County governments were running 5,476 bank accounts June 30, according to the Controller of Budget, despite rules requiring most funds to be kept at the Central Bank, exposing billions of shillings to weaker fiscal controls.
- •Homa Bay leads with 558 accounts, followed by Kitui with 350, Nakuru with 311, and Bungoma with 301.
 - •Other counties with high numbers of commercial bank accounts include Baringo at 280, Kericho at 245, Kwale at 240, Machakos at 231, Nairobi County at 174, Embu at 222, Kisumu holds 190, Nyamira 157, Elgeyo-Marakwet and Uasin Gishu 160 each, and Bomet 148.
 - •In contrast, Nandi County operates just 10 accounts, while Kisii runs 14 and Siaya 15.
 
According to the law, counties should only keep a few accounts outside the Central Bank for petty cash, imprest, and revenue collection, but in total they are running far more.
Public Finance regulations also require counties to obtain authorization from the Treasury before opening such accounts, with copies of approvals filed with the Controller of Budget, but those records are yet to be submitted.
The proliferation of accounts across commercial banks complicates oversight, fragments resources, and raises the risk of mismanagement.
To curb this practice, the Cabinet approved a Treasury Single Account for national and county governments in January.

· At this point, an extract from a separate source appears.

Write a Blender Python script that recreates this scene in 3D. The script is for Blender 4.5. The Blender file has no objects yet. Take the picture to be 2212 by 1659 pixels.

The reform is aimed at consolidating cash resources at the Central Bank.
The system is designed to simplify government banking, create visibility over cash balances, and prevent interest on public funds from accruing to private commercial banks.
It forms part of a wider drive to tighten fiscal discipline, alongside the electronic procurement reforms, which counties have vehemently opposed.
Until the TSA is fully implemented, devolved units are likely to continue the habit of scattering funds across commercial banks. This is likely to weaken public trust even as county governments improved their own revenue collection to KSh 67.30 billion from KSh 41.40 billion in the financial year under review.